How can businesses be kept from going under as the market shifts?

A combination of factors keeps older businesses like Simons afloat, amid the influx of newer business models, Goldsmith says.

“(It’s) just business leadership, the quality of actual leadership and strategy and decision making,” he says.

Meanwhile, Goldsmith says only 25 per cent of firms get a return on their investment for AI adoption.

“A lot of that depends on the quality of the strategy you have,” he said.

According to Goldsmith, deploying new technologies and taking advantage of new opportunities is paramount when dealing with AI. Like Simons, the companies need to have a virtual presence and an e-commerce position that attracts consumers.

Meanwhile, a company like the Bay starts out as a viable business, then comes the privatization and the debt imposition, according to Goldsmith.

“Part of this picture is the fact that some of these firms have been bought by leverage buyouts,” he said. “They might have had revenues that were able to pay their debt payments before being thought about. After that, they then get turned into these companies that act as this drag on the economy.”

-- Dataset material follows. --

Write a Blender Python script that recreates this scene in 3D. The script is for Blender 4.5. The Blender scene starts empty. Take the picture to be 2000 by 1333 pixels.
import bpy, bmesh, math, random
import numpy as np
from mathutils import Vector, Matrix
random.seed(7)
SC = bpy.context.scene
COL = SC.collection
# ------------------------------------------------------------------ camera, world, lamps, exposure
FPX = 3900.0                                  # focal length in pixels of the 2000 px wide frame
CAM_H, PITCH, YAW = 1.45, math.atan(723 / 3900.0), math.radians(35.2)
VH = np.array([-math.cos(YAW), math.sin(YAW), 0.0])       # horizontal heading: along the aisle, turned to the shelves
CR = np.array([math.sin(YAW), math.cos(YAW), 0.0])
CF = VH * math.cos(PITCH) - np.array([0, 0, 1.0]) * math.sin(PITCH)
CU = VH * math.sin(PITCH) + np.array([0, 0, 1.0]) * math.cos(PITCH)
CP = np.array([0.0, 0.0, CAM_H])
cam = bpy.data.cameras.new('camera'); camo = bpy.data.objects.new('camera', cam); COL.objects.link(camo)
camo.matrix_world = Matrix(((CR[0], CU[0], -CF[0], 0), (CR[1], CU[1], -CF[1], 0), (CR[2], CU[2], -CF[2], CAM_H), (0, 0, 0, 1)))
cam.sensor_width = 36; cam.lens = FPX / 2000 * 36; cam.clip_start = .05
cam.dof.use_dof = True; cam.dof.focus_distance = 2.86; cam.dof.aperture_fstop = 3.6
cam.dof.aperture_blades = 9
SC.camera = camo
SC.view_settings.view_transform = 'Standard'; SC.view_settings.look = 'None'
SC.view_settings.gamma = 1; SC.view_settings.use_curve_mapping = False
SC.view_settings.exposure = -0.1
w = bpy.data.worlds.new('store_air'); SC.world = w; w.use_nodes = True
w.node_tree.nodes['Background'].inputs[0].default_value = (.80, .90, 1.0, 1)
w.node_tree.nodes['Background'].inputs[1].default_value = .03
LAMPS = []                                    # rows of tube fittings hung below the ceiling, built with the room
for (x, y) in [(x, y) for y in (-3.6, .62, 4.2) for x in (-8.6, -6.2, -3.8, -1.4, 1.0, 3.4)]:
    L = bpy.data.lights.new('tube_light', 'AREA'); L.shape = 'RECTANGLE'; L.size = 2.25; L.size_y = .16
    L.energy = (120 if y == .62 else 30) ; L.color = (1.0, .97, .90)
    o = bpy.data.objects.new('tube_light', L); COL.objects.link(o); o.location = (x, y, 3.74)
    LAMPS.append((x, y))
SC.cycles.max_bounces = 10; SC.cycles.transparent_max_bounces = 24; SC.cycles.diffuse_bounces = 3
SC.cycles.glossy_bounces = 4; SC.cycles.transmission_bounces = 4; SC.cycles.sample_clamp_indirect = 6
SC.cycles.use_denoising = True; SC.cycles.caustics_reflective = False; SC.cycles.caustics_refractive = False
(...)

Could AI adoption become an impending issue?

It depends on the type of firm it is. However, the evidence suggests that zombie firms are a good thing, he explains.

“They freeze resources,” Goldsmith said. “It frees talent, it frees capital that could be better spent elsewhere. Other firms that are good are going to struggle.”

Goldsmith says it will all come down to the workforce and the talent hired by the companies when it comes to AI adoption.

“AI is a tool, especially in technology sectors. Where, how it fits in your workflows is so varied that there needs to be a collaborative engagement between management and workers to actually make the best of it,” Goldsmith said.

“Are firms actually doing that? Are they having top-down mandates? Forecast strategies? That’s a big question. How do we make the most out of this technology?”